#### The exercise:
Lift out all lines below that contain "wide".

#### Data extract:
— START —

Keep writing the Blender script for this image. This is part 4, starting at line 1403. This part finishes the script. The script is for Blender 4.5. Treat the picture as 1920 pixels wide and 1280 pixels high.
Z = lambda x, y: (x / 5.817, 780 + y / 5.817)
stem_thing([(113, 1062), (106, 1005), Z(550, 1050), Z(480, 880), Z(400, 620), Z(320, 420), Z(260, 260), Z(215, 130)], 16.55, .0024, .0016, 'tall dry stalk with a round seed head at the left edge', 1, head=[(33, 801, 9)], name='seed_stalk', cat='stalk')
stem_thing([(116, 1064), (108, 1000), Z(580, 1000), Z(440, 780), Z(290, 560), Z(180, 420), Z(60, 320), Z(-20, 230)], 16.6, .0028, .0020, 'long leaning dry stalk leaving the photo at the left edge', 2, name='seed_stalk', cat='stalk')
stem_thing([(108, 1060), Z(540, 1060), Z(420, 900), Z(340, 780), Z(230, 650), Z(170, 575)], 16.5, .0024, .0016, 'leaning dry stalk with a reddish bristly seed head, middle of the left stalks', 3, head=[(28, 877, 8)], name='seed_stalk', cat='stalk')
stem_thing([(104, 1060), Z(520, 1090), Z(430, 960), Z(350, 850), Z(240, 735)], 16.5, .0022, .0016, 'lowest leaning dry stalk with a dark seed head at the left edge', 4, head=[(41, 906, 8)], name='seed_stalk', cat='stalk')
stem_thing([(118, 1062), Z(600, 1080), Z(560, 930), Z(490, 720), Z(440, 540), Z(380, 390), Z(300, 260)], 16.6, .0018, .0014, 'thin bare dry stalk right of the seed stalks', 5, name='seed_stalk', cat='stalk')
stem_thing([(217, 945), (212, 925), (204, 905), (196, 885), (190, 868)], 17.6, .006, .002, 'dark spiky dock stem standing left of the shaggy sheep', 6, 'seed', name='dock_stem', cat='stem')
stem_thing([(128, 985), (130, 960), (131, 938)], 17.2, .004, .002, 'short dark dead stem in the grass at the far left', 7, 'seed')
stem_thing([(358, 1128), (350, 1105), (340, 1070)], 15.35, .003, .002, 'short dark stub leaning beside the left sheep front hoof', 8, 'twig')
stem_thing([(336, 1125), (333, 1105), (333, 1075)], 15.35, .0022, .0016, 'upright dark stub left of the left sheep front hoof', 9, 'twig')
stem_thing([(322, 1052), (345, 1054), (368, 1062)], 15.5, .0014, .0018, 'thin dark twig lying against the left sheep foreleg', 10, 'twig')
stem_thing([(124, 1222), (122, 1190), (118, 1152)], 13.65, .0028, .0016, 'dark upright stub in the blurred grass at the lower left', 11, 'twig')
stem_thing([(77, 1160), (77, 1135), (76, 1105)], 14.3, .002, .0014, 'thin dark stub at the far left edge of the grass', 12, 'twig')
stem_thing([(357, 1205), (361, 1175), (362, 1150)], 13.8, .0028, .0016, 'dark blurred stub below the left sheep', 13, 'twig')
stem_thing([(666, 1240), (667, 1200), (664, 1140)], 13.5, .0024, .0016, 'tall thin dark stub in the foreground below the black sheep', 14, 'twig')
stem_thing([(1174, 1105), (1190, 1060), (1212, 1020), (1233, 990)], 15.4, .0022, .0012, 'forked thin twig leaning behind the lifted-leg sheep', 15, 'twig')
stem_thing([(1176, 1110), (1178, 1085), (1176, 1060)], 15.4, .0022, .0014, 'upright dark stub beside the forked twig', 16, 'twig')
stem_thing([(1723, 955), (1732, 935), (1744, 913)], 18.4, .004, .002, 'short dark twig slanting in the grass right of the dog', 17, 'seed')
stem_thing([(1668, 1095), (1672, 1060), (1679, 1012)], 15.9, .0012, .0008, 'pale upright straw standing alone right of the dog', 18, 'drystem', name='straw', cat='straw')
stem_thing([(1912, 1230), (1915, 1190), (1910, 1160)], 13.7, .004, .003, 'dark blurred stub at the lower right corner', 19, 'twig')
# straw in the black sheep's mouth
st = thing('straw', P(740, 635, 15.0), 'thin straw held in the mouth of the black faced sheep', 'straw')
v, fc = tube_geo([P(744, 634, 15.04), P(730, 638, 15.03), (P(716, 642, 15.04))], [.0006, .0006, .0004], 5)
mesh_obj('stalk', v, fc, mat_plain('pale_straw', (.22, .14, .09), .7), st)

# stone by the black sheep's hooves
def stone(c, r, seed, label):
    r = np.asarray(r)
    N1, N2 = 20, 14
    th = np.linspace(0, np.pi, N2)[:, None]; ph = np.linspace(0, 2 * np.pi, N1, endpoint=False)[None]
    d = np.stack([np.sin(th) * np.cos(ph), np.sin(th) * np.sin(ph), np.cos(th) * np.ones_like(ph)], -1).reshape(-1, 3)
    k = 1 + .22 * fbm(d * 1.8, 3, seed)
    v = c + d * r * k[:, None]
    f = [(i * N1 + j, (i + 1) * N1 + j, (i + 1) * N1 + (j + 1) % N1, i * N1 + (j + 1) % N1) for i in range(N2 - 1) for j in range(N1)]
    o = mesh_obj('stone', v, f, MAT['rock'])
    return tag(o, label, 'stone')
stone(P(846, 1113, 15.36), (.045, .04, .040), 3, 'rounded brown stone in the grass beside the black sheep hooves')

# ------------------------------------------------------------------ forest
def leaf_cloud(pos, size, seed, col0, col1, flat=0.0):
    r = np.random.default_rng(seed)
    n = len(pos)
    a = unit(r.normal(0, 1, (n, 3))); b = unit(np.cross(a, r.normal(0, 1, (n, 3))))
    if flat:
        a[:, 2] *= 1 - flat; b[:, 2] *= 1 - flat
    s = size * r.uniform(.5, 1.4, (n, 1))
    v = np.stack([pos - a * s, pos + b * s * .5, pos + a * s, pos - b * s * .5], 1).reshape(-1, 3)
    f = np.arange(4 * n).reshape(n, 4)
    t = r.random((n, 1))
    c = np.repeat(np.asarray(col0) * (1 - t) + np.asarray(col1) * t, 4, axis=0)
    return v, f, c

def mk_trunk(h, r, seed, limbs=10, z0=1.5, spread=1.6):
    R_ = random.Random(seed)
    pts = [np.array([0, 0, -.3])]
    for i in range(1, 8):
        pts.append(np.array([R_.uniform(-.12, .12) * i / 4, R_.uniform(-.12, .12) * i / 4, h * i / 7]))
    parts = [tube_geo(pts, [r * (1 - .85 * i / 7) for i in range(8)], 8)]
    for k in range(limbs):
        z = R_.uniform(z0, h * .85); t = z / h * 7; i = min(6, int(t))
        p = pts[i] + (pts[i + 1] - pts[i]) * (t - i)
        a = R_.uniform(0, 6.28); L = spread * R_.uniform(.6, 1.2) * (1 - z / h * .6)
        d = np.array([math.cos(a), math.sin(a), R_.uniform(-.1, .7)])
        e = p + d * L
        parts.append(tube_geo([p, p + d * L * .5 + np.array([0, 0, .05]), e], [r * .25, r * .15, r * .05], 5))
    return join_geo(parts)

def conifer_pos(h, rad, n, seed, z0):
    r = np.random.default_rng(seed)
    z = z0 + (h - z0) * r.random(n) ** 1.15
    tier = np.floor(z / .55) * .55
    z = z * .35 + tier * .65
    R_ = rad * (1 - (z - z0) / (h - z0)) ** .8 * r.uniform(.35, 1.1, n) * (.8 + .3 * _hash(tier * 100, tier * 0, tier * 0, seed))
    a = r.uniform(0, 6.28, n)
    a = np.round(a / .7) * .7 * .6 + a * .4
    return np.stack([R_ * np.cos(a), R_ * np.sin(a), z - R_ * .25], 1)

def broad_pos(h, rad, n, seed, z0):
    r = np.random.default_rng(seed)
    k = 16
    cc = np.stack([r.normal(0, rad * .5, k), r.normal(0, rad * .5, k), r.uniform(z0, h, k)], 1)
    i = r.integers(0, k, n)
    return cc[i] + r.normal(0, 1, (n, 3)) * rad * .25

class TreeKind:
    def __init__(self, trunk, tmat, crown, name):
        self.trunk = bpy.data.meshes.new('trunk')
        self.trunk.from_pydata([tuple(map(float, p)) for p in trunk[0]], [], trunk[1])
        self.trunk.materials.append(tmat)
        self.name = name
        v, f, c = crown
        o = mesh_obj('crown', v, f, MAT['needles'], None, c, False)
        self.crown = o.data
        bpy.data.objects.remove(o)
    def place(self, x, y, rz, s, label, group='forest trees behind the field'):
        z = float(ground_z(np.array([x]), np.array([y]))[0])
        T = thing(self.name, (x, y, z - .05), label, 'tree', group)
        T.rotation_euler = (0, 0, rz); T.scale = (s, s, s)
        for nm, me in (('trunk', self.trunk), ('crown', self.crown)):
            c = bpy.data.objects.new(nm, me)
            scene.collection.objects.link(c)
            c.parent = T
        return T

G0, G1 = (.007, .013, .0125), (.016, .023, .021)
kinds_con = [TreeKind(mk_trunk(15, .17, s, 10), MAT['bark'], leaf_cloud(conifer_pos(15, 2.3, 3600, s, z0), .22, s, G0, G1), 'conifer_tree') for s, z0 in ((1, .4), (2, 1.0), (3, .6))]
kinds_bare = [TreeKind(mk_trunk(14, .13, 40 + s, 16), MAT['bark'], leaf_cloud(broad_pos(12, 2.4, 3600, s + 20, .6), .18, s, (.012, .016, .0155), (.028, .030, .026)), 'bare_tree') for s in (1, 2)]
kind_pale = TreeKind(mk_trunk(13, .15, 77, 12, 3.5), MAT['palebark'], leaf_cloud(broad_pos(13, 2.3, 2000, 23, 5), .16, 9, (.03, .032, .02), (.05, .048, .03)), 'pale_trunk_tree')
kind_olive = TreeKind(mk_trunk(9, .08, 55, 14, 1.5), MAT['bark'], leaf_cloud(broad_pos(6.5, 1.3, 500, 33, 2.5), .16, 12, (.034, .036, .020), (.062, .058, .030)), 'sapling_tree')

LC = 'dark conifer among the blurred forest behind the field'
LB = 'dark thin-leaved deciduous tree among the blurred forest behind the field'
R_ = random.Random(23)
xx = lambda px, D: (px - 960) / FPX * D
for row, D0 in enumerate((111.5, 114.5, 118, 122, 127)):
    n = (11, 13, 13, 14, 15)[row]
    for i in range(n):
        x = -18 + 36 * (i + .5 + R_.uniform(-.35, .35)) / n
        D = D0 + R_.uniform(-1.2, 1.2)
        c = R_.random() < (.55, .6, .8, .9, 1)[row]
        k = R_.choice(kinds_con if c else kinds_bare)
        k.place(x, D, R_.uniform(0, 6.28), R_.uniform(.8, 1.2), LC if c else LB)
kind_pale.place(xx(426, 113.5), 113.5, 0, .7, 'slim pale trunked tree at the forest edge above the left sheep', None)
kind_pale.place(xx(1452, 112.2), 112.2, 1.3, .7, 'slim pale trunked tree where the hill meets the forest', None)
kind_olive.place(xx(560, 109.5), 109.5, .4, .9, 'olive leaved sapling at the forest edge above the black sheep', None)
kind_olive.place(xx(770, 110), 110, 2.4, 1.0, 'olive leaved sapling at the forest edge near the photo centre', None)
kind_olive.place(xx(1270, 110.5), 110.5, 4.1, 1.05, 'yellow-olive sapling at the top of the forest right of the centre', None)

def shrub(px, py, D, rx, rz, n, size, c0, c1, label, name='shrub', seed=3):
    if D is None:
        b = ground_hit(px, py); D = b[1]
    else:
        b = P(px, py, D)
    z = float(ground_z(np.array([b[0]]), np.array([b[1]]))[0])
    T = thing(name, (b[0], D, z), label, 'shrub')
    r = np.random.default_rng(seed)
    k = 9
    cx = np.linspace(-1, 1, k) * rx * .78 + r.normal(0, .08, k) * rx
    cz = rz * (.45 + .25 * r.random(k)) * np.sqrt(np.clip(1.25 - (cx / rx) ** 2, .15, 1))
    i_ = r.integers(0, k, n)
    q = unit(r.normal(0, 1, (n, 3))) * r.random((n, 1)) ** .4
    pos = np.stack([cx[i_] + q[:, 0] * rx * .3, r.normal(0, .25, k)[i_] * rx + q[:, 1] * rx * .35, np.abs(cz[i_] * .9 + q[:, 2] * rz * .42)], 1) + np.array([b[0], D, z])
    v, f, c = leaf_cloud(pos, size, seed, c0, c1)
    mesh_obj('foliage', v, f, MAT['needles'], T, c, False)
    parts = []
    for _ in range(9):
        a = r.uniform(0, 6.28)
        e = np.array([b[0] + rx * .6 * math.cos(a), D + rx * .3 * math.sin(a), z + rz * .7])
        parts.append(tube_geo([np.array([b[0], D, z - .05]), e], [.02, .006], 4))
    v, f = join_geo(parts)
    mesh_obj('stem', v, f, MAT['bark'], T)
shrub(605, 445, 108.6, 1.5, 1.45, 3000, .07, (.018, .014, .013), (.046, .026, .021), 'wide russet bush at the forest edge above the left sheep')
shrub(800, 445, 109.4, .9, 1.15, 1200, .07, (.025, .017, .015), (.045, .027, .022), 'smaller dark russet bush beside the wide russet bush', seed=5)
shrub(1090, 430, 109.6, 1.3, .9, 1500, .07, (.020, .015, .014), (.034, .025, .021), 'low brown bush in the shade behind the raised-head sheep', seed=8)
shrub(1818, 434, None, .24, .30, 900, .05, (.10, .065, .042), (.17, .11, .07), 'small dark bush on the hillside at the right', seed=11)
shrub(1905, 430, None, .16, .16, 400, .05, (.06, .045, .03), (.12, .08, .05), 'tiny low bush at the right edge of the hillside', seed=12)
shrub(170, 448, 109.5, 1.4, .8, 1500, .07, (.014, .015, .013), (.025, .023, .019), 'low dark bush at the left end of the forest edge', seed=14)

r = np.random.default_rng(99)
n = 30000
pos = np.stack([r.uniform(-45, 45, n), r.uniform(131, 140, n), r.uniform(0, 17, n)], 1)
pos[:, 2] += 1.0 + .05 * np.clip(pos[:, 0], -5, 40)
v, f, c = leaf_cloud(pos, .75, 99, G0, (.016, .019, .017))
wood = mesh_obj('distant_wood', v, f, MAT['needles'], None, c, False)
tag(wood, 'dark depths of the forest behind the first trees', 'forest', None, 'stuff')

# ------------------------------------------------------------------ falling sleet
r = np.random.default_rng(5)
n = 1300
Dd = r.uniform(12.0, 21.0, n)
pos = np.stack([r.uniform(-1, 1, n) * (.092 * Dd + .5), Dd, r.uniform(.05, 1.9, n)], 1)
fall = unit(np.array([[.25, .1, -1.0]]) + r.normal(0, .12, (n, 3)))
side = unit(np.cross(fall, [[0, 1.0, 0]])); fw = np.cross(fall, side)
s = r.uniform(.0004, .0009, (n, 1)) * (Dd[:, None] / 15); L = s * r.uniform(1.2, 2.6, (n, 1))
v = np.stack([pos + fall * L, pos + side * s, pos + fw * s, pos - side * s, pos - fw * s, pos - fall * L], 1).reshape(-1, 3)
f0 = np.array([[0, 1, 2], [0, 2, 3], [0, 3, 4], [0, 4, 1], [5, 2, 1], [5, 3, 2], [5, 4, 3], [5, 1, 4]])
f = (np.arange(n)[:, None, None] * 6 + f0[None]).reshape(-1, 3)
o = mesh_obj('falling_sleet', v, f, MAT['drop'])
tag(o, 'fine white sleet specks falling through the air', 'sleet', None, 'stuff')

— END —

#### Complete answer:
Keep writing the Blender script for this image. This is part 4, starting at line 1403. This part finishes the script. The script is for Blender 4.5. Treat the picture as 1920 pixels wide and 1280 pixels high.
shrub(605, 445, 108.6, 1.5, 1.45, 3000, .07, (.018, .014, .013), (.046, .026, .021), 'wide russet bush at the forest edge above the left sheep')
shrub(800, 445, 109.4, .9, 1.15, 1200, .07, (.025, .017, .015), (.045, .027, .022), 'smaller dark russet bush beside the wide russet bush', seed=5)